> [The task]: Find the string "this" in the listing and report every line that has it.

——

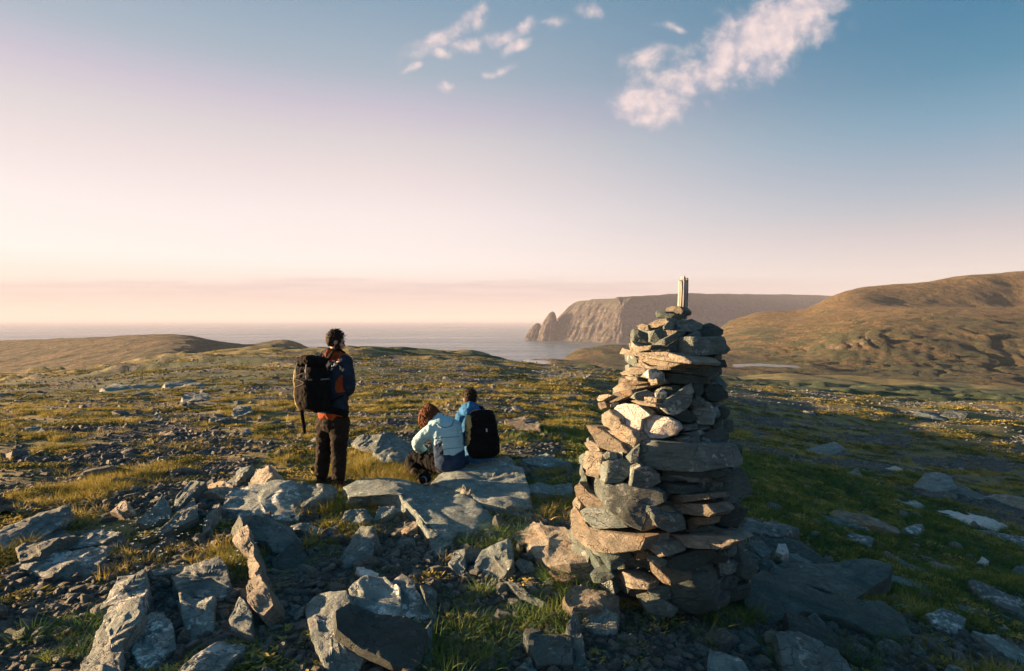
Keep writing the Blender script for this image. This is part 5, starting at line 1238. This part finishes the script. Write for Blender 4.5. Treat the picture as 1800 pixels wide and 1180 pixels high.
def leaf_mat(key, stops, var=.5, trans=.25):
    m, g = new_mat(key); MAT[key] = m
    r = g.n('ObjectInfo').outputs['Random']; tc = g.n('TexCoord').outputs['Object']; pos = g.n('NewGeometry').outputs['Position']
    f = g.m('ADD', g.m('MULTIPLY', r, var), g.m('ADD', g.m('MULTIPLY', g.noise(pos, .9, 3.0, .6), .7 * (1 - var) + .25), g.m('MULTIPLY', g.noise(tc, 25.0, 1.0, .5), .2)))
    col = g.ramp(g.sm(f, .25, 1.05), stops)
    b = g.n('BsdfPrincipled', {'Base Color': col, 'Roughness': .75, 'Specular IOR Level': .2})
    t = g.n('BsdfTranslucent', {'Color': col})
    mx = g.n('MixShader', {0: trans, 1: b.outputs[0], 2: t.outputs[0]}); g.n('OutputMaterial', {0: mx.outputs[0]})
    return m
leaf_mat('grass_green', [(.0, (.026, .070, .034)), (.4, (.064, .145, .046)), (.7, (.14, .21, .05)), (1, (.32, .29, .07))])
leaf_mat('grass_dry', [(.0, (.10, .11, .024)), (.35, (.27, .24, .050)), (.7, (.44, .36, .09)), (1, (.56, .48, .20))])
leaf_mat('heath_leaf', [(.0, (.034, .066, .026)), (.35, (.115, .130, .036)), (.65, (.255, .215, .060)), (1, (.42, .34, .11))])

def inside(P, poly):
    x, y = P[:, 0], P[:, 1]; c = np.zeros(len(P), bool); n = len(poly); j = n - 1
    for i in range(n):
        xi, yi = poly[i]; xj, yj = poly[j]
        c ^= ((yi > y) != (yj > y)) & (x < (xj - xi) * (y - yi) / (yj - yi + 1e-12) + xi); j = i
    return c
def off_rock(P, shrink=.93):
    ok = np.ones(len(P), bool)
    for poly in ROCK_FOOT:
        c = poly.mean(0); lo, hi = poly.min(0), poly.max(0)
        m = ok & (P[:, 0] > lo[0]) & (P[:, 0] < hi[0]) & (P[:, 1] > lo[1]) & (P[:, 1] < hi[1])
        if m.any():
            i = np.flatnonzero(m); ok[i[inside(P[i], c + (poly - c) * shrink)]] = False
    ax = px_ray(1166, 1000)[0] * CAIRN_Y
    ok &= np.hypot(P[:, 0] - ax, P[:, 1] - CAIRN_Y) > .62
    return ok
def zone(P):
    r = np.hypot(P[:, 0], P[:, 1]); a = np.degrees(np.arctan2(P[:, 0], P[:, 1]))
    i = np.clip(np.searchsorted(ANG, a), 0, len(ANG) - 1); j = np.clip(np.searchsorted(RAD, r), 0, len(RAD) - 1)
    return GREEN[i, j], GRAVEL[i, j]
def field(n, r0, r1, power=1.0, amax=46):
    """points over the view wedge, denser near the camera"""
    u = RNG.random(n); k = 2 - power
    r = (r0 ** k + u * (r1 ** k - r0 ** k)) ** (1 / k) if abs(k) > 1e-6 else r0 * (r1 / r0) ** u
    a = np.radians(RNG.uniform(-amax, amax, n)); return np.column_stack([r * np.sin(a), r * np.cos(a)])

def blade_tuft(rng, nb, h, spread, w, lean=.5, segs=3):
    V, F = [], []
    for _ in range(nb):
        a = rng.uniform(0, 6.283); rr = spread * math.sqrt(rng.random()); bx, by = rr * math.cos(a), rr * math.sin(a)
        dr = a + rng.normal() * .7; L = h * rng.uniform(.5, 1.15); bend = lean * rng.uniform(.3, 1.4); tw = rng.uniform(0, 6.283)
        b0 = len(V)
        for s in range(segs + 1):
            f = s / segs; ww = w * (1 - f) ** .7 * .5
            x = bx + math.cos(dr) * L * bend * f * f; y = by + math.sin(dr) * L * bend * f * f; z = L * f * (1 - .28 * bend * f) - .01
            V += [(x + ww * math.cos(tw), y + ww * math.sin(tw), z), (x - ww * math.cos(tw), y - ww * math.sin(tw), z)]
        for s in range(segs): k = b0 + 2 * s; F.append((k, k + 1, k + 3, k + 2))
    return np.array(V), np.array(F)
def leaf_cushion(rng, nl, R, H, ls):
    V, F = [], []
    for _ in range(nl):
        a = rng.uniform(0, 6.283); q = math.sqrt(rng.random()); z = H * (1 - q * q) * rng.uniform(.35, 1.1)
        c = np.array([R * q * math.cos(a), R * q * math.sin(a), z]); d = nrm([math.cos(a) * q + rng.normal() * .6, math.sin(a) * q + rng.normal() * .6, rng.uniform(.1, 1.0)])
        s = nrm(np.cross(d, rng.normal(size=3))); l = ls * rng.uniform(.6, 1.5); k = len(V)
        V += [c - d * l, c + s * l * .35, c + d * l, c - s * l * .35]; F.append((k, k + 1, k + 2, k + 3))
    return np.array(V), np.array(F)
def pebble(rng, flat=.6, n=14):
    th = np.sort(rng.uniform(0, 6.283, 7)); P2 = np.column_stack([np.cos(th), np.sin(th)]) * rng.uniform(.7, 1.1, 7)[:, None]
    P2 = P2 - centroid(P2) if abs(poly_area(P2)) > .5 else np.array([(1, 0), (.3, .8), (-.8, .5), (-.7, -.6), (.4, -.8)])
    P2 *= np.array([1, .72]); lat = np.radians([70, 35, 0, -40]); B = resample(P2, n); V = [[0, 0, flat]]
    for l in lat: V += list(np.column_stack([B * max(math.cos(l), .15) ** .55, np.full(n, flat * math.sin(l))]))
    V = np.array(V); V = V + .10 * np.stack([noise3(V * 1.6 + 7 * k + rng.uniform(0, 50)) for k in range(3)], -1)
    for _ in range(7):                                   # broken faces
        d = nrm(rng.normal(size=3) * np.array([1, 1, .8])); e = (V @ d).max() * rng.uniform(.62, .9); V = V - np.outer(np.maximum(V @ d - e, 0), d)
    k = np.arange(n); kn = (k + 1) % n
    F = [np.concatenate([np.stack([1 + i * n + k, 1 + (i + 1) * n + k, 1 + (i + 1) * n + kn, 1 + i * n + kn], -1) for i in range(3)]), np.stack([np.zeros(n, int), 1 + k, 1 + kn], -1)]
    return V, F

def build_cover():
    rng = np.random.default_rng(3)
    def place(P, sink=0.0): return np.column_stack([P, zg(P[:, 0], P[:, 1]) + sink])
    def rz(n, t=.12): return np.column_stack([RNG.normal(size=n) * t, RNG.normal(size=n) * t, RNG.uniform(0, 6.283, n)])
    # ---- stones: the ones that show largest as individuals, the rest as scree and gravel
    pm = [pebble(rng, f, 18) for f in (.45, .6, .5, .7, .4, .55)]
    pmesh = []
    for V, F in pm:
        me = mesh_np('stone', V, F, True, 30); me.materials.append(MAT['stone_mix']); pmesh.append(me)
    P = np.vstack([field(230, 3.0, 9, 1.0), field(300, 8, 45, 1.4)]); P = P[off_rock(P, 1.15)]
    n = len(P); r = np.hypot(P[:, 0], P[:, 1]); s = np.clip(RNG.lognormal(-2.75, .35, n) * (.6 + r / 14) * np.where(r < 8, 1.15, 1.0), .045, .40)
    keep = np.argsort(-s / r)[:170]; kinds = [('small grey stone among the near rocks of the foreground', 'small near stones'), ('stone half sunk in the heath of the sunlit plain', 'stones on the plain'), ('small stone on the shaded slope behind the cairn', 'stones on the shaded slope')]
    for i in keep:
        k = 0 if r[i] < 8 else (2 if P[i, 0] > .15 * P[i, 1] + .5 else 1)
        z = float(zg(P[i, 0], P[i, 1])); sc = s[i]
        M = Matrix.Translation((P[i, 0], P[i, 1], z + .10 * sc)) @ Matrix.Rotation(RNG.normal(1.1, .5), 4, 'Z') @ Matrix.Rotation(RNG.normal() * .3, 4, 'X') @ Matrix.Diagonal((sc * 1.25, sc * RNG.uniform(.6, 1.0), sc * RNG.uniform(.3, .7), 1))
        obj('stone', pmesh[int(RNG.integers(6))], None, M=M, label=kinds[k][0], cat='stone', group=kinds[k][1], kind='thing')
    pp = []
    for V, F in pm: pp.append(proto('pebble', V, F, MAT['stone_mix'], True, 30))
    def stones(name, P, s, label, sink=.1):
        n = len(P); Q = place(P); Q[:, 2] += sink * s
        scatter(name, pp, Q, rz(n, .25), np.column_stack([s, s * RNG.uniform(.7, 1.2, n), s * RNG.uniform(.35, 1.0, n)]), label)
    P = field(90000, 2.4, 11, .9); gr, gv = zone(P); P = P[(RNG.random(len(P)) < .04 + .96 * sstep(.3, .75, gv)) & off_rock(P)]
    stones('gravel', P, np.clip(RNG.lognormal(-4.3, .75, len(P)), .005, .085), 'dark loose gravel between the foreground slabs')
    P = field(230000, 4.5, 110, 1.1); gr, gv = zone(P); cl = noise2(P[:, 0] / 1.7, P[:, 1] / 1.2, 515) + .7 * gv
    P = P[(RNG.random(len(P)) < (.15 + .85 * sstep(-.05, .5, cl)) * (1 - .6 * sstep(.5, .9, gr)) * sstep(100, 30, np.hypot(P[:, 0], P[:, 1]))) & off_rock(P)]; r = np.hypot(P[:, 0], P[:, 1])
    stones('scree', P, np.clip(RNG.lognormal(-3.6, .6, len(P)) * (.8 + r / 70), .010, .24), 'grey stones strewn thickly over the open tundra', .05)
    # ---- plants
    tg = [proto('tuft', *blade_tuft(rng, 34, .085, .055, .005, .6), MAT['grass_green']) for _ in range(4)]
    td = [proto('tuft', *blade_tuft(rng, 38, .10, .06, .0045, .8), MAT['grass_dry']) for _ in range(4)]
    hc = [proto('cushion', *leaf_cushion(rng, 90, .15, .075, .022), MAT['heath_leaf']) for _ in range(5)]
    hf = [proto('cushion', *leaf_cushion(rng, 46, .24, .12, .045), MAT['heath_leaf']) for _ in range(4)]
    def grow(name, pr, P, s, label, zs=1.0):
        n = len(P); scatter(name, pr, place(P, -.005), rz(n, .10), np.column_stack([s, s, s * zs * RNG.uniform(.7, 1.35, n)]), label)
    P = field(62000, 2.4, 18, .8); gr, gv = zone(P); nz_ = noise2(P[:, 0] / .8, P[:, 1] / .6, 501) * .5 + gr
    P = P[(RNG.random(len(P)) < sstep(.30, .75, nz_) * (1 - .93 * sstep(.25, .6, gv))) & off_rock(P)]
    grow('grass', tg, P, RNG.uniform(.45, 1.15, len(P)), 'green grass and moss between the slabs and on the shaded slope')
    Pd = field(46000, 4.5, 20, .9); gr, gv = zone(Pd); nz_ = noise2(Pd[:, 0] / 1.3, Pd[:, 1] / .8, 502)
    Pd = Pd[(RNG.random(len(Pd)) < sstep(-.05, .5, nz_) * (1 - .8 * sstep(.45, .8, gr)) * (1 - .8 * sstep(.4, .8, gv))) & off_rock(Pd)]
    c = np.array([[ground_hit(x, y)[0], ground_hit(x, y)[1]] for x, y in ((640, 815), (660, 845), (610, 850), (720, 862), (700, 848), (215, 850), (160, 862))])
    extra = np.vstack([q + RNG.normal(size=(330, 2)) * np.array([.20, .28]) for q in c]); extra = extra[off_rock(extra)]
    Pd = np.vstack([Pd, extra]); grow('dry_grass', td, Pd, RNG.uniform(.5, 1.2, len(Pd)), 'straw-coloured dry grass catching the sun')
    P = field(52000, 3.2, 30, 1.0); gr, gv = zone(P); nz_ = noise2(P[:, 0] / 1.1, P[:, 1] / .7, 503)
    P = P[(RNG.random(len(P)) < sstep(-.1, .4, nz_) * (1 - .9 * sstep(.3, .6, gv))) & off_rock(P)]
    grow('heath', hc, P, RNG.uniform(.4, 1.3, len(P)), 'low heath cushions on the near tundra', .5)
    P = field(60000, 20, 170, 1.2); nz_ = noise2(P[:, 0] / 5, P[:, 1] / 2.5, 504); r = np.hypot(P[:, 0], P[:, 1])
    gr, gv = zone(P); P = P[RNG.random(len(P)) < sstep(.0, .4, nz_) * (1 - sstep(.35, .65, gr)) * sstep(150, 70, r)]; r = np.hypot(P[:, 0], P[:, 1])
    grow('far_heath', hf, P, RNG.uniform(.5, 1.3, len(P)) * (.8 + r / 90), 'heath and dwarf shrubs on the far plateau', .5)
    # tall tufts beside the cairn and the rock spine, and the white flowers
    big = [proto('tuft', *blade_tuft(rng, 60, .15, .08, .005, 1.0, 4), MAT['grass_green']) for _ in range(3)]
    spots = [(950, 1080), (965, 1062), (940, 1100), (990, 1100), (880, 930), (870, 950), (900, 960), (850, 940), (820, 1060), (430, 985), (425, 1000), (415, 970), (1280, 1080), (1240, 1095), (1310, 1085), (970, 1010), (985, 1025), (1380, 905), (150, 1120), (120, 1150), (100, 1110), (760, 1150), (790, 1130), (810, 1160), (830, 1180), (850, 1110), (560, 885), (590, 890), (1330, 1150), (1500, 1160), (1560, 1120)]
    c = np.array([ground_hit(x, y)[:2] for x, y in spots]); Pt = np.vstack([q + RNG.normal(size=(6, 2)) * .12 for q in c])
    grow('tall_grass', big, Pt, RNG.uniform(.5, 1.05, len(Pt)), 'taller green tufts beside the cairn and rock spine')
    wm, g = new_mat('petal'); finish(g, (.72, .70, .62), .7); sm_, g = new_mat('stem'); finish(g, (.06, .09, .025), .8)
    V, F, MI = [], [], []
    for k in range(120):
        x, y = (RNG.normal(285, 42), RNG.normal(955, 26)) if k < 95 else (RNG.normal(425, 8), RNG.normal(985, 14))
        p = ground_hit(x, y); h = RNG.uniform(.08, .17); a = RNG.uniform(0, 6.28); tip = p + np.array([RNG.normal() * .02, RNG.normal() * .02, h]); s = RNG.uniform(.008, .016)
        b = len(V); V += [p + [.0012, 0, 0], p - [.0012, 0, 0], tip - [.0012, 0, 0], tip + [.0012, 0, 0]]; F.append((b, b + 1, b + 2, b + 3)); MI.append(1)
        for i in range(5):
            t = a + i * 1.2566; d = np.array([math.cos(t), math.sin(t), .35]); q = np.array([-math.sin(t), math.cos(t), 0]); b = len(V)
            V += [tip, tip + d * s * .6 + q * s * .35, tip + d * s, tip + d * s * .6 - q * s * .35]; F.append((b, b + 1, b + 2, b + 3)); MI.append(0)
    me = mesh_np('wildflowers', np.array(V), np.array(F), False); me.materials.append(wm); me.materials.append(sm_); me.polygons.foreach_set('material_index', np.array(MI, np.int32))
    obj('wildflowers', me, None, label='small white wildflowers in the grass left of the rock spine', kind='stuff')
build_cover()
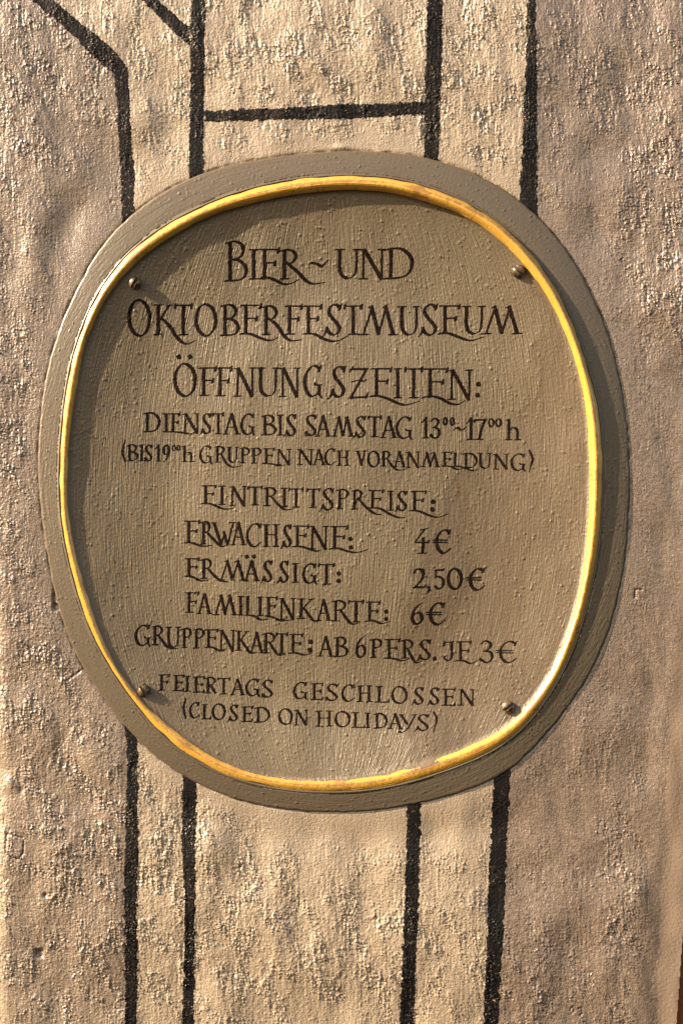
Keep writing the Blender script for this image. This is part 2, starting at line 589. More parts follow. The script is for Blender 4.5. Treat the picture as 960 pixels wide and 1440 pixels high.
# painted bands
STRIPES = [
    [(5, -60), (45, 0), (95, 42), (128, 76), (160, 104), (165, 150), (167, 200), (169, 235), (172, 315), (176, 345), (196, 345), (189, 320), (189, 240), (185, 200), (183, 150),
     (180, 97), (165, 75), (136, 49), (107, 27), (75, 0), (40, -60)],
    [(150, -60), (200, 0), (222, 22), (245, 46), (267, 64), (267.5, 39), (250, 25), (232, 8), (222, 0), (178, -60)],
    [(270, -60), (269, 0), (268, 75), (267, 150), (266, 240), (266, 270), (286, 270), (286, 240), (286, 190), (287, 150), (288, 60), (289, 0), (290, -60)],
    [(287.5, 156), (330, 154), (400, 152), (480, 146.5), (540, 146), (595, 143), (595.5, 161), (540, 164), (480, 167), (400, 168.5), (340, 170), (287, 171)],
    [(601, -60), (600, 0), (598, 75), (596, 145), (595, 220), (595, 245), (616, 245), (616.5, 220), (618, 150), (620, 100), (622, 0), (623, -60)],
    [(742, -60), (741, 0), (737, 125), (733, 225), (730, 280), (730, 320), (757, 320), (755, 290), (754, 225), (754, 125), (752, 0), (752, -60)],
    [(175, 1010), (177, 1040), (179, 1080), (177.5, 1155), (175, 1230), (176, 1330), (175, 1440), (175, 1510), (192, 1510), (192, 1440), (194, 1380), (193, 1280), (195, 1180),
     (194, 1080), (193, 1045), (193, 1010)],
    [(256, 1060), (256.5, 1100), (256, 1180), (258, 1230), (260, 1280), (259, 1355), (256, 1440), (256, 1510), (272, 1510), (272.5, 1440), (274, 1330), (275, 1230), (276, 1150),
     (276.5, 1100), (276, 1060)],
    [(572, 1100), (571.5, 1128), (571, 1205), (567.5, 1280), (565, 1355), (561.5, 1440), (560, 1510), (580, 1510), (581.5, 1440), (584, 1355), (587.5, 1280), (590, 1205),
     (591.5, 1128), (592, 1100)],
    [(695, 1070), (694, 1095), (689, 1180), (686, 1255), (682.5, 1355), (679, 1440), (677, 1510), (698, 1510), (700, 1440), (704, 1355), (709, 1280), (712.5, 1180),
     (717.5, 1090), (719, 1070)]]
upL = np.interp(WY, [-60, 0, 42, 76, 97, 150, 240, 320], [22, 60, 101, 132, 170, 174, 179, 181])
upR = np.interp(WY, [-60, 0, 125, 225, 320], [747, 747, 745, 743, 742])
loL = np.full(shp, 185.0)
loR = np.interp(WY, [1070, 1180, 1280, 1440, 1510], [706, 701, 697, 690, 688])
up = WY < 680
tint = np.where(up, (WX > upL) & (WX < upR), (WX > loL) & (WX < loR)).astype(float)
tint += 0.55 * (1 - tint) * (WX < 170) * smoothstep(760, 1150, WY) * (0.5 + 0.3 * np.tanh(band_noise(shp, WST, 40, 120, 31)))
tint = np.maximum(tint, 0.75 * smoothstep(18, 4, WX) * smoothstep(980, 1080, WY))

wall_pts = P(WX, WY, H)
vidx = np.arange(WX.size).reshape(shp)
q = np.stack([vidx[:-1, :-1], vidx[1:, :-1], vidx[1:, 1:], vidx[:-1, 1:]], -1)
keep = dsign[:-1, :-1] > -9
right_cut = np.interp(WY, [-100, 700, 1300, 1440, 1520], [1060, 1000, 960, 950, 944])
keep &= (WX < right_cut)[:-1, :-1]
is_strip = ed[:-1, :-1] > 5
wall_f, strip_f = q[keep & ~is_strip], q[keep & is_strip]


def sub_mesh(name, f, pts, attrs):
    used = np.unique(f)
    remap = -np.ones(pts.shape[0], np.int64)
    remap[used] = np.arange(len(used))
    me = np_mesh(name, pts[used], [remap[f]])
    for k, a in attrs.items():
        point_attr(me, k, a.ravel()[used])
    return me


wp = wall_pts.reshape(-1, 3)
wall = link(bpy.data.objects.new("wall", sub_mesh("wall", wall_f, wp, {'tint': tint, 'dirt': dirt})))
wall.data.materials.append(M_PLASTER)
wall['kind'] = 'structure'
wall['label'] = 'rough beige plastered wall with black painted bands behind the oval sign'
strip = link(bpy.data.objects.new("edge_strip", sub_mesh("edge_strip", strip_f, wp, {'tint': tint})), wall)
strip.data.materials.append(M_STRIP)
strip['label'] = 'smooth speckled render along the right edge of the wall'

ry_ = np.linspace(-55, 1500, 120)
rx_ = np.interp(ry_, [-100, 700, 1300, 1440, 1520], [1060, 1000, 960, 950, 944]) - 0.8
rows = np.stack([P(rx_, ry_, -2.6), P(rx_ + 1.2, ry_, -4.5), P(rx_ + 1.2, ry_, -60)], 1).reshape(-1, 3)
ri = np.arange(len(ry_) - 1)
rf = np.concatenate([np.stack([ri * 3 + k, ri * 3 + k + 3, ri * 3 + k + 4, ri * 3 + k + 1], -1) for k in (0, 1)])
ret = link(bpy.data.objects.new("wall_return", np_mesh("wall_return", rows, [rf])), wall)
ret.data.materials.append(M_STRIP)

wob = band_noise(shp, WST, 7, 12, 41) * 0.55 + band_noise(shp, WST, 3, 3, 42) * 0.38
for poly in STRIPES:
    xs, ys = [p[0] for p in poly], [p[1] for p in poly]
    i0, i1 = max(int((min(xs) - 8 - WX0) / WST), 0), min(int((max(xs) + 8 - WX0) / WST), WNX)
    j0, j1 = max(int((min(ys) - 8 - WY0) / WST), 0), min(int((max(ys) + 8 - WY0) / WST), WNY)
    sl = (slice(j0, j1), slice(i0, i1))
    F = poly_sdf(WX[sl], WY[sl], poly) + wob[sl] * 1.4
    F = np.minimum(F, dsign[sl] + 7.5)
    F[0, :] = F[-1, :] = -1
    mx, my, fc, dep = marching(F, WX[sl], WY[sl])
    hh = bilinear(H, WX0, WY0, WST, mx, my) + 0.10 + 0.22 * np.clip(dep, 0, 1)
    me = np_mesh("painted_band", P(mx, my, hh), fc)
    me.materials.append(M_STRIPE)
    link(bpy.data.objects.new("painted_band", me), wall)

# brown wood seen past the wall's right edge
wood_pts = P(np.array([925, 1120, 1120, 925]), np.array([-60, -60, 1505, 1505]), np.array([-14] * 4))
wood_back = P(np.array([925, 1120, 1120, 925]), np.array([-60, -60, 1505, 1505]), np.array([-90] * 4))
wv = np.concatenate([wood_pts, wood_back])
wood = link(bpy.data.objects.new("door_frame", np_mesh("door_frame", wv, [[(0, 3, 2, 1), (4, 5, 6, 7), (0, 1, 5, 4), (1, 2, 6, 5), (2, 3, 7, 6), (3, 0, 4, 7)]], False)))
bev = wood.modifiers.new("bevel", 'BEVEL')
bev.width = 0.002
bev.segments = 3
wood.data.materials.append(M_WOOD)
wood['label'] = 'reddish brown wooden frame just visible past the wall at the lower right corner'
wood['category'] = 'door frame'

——

> [Answer for the task]:
Keep writing the Blender script for this image. This is part 5, starting at line 1238. This part finishes the script. Write for Blender 4.5. Treat the picture as 1800 pixels wide and 1180 pixels high.
Keep writing the Blender script for this image. This is part 2, starting at line 589. More parts follow. The script is for Blender 4.5. Treat the picture as 960 pixels wide and 1440 pixels high.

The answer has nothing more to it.